It has been just over a week since I flew back into Denver, after having finished a 6-week vipassana intensive at the Insight Meditation Society in Barre, MA. This article is an attempt at putting words to what I’ve experienced during the course of those six weeks, and will in many ways be quite pointless. The reason I say that is because when one reflects on one’s experience and tries to share some essence of that with another there are at least two assumptions that one makes, which in the Therevadin tradition of Buddhism are not assumed, and are in fact challenged. One is that experience is happening to someone, a self, a person, a being, and the other is that these experiences somehow matter in some grand way.

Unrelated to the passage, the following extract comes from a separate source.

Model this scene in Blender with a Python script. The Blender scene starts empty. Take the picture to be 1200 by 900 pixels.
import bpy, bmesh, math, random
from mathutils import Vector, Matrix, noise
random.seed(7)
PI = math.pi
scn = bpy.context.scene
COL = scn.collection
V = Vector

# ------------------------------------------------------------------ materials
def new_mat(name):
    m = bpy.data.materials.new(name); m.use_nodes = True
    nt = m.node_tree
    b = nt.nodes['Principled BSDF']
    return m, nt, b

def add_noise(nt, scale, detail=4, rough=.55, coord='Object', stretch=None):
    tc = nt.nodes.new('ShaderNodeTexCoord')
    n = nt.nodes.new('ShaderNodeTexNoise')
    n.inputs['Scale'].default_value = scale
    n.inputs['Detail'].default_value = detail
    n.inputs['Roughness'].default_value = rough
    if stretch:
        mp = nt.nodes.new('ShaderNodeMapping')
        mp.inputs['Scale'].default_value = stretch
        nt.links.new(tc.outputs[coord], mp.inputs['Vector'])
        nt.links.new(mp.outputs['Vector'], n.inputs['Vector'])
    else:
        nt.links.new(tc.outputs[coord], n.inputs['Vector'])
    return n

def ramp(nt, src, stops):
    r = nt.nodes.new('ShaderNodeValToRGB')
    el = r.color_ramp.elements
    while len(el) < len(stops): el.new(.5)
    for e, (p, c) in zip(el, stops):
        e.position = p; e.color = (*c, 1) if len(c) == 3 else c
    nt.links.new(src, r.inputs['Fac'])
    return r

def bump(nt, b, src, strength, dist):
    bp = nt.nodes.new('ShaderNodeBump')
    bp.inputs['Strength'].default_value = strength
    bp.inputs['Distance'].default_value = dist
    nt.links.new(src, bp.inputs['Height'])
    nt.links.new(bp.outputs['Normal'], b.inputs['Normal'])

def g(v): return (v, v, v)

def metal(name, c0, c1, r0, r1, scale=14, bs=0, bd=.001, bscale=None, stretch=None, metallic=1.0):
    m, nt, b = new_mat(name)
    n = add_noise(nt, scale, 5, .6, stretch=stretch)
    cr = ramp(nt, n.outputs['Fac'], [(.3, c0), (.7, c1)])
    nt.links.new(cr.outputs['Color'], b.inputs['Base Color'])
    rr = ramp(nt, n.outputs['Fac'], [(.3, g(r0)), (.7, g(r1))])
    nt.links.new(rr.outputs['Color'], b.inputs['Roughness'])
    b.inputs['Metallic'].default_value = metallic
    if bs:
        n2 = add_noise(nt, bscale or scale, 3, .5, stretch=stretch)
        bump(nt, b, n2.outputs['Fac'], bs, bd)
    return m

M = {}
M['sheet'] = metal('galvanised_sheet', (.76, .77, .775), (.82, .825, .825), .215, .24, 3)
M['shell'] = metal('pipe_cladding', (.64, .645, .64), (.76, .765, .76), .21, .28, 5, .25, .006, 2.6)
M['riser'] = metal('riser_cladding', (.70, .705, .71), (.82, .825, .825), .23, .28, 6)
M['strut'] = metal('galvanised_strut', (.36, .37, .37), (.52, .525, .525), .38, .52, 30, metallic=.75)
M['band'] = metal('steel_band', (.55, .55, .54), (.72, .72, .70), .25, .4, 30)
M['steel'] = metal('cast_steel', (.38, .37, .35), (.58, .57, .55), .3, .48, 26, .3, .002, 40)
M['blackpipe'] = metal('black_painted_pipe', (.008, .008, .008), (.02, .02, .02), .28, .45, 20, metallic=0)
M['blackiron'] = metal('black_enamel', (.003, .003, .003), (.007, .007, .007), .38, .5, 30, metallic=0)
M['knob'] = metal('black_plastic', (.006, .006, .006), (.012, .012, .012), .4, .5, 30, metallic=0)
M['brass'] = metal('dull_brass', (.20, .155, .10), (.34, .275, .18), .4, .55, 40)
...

The whole aim of the retreat was to actually investigate the nature of experience itself, or what are called the characteristics of existence. In the Buddhist view these are called the 3 marks of existence, namely impermanence (annica), suffering (dukkha), and no-self (anatta). Because I was looking at the nature of experience, rather than the content of the experiences, what I actually experienced doesn’t really matter that much and most of which I don’t remember in any case. But what I learned about the nature of conditioned reality, and more importantly what I saw about a more unconditioned recognition of reality are really what I’d like to share. I may draw on relative experiences to bring light to these understandings, but not because I see them as important, meaningful, or in any way indicative of there having been a self named Vince who actually “had” those experiences.
So, coming back to the 3 characteristics I mentioned above. I put the recognition of the changing, unsatisfactory, and selfless (or empty) nature of phenomena as my top priority while on retreat. From dusk till dawn I brought attention over and over again to the true nature of this experience. Physical sensations coming and going. Thoughts coming and going. Emotions arising and passing. Intentions arising and passing. This whole complex pattern of phenomena I call “Vince” was dissected into its constituent parts, which were not just parts but patterns as well. Patterns that intermingled, interpenetrated, and broke apart upon further investigation.

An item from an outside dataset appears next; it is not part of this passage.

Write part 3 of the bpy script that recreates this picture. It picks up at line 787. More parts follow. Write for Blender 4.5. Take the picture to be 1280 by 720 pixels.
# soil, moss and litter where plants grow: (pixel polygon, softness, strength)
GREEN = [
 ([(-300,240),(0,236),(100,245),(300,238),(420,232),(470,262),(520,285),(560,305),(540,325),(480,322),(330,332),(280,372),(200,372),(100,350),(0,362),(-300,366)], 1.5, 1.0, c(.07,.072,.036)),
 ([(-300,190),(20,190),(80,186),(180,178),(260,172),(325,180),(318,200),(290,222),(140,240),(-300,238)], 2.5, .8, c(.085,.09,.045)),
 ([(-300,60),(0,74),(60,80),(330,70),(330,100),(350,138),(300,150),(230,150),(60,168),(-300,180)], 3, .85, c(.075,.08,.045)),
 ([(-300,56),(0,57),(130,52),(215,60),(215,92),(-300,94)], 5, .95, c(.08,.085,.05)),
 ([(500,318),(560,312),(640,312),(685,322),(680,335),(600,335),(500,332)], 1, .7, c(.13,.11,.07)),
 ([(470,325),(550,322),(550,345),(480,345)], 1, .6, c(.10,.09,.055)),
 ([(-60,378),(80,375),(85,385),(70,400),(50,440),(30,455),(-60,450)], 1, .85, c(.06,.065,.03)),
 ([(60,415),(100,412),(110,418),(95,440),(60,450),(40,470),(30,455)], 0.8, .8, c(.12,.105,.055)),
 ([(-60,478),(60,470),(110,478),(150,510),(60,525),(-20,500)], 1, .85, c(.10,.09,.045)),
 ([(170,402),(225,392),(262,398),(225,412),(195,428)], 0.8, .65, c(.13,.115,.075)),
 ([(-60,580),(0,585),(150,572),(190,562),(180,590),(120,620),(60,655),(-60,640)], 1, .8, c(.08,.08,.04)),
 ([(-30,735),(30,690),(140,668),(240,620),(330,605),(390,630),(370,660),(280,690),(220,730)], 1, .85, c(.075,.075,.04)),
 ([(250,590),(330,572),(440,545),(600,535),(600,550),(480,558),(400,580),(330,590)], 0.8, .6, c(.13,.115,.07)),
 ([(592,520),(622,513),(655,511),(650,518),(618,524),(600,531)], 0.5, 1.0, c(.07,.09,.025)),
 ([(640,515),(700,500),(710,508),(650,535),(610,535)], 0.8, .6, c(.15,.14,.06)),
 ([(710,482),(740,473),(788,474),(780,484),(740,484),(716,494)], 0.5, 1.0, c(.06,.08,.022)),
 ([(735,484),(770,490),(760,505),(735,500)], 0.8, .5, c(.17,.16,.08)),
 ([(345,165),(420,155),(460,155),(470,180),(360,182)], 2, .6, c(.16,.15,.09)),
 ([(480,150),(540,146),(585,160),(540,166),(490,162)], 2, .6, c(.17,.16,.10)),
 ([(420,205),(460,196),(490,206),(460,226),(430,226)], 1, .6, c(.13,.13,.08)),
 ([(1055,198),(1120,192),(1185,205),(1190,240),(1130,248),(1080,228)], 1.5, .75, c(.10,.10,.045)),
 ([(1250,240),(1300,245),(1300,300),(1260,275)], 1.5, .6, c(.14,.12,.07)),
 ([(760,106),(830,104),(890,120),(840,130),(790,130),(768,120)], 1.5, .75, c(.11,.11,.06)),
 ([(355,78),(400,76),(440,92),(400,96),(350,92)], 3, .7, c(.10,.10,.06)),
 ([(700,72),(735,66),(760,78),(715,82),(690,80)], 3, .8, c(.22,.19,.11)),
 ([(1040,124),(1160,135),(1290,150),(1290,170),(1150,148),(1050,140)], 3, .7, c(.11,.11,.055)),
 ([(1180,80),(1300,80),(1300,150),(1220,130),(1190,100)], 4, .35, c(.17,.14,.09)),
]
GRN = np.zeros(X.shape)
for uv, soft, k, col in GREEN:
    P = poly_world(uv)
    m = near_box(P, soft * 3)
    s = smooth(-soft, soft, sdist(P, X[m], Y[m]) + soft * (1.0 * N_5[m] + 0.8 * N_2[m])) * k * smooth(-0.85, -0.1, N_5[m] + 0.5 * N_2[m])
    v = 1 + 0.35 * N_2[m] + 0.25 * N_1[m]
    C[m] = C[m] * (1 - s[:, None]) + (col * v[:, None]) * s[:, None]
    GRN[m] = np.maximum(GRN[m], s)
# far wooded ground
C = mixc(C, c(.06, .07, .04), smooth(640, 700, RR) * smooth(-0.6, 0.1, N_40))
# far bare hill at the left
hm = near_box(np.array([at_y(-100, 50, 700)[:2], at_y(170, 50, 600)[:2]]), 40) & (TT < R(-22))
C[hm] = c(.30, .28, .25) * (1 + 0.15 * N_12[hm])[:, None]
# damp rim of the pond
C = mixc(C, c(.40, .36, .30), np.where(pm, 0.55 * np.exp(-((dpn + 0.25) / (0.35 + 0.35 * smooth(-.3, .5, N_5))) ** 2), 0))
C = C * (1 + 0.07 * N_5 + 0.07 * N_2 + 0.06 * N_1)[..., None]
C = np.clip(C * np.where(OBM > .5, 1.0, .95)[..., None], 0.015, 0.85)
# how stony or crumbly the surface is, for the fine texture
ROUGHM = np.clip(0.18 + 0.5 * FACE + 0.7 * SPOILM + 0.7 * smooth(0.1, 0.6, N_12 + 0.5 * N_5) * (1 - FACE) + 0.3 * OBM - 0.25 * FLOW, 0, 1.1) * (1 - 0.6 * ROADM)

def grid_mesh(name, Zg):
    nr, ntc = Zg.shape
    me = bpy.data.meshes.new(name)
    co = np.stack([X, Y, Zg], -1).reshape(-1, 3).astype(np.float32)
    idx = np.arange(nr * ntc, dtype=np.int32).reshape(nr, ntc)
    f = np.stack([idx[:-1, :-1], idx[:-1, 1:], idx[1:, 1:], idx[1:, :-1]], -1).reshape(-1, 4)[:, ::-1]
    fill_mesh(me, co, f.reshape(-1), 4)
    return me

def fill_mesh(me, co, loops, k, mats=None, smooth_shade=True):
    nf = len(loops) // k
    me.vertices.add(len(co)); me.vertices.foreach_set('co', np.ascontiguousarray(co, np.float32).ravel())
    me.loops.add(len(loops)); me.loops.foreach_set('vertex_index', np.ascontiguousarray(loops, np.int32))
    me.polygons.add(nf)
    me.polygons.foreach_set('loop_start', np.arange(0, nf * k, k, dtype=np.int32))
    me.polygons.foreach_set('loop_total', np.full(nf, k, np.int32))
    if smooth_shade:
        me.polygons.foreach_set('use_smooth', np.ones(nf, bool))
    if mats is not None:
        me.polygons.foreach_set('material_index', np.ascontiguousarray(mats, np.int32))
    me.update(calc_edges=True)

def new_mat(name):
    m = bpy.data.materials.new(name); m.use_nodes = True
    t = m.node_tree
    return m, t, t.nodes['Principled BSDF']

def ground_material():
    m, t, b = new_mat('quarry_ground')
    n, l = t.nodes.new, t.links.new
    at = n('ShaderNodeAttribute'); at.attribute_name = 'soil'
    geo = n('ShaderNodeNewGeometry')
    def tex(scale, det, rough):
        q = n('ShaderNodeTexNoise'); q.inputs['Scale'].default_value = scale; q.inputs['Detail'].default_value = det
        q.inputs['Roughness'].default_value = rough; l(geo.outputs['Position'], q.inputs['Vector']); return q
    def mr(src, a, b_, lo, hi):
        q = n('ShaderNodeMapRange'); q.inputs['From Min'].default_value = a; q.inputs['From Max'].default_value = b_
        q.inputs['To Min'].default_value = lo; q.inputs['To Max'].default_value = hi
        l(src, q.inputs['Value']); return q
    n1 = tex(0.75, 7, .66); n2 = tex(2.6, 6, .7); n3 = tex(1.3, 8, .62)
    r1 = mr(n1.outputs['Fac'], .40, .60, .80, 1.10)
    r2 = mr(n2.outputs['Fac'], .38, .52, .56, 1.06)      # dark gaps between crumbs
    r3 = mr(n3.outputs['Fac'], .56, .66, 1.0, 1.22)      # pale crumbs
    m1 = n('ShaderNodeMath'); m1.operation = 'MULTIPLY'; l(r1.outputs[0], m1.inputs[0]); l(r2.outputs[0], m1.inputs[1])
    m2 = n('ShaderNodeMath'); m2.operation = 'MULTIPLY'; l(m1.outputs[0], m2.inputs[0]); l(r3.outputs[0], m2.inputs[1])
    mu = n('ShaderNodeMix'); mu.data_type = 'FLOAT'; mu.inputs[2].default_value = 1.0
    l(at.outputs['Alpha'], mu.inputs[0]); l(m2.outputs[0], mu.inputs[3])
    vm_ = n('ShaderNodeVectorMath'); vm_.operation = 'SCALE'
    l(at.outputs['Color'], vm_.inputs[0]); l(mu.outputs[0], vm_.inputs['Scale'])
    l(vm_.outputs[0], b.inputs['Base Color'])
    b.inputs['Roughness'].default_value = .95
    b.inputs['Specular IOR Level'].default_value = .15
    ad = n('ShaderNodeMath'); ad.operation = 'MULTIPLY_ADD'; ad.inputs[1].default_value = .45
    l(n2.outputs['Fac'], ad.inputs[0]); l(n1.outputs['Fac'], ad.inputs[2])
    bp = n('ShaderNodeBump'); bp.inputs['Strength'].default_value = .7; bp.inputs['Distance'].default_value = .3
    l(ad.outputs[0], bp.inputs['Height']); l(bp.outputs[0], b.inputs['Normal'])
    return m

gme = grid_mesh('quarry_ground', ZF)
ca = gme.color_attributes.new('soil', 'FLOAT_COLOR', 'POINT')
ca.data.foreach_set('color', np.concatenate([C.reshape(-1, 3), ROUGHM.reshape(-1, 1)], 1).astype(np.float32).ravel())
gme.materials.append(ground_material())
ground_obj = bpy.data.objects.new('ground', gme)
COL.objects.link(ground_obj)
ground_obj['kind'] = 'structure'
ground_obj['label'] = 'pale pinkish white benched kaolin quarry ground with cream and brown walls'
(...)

No more engaging in the world of concepts and the world of solidity, but seeing directly the ephemeral and transient nature of all things. This was the practice, and this practice literally broke me open. Again and again I was faced with the anguish of trying to control that which can’t be controlled, that which by its very essence is infused with change. The mantra I developed during this retreat went like this:
Nothing can be held onto
Nothing is worth holding onto
And there’s no one to do the holding…
Three dimensions of emptiness, three doorways to the absolute, three refuges which have served me well. But even these must be released for they are characteristics of that which is changing, not that which is Unborn.



looking forward to seeing more of these reports…
great reflection. i guess my stupid question is, so how will this affect others?
“tell me, did you sail across the stars,
did you make it to the milky way,
and see the lights all faded,
and that heaven is overrated?”
glad to be have you back here in samsara dawg!